Sometimes you gotta pull the trigger when it feels right—even if the rate isn’t at some magical low.
I get where you're coming from, but I’ve seen folks jump in too fast and regret it later, especially if they stretched their budget just to “get in.” Timing isn’t everything, but neither is just acting on impulse. Curious—how do you weigh the risk of waiting for a better rate versus locking in now and possibly refinancing later?
I hear you—timing the market is tricky. Personally, I look at cash flow first. If the numbers work now, I’ll buy and just plan to refi if rates drop. But I’ve also waited and missed out on deals that would’ve worked long-term. Do you factor in potential rent growth or just focus on rates?
I totally get where you’re coming from—missing out on deals because you waited can sting.

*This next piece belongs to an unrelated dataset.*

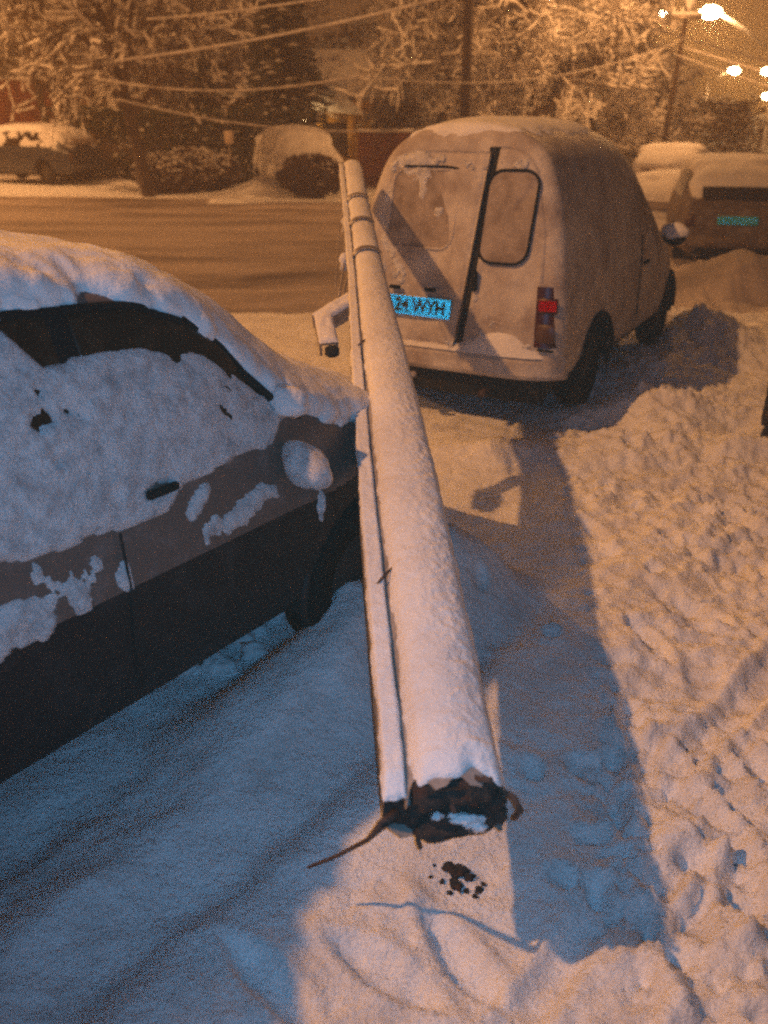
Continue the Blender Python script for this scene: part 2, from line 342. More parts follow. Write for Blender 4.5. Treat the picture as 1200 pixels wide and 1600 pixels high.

I’m a big believer in running the numbers for right now, too. If it cash flows today, that’s what matters most to me. Rent growth is nice, but I don’t count on it to make a deal work. Rates will always move up and down... but overestimating future rent just feels risky. If the deal stands on its own, I say go for it and let any upside be a bonus.
If it cash flows today, that’s what matters most to me.
I get the logic, but honestly, I worry that focusing only on current cash flow can be shortsighted. In 2021, I refinanced thinking the numbers were solid, but property taxes and insurance jumped way more than I’d projected. The deal looked great on paper—until it didn’t. Sometimes waiting for more market stability is the safer play, even if it means passing up “today's” cash flow.
I hear you on the unpredictability. Cash flow’s great, but I’ve learned to stress-test my numbers for stuff like tax hikes and insurance spikes—especially in North Texas, where those can swing a deal fast. I like to map out a few scenarios: best case, likely case, and “oh crap” case. If the deal only works in the best case, I usually walk. Sometimes waiting for the dust to settle is the smarter move, even if it means parking cash for a while.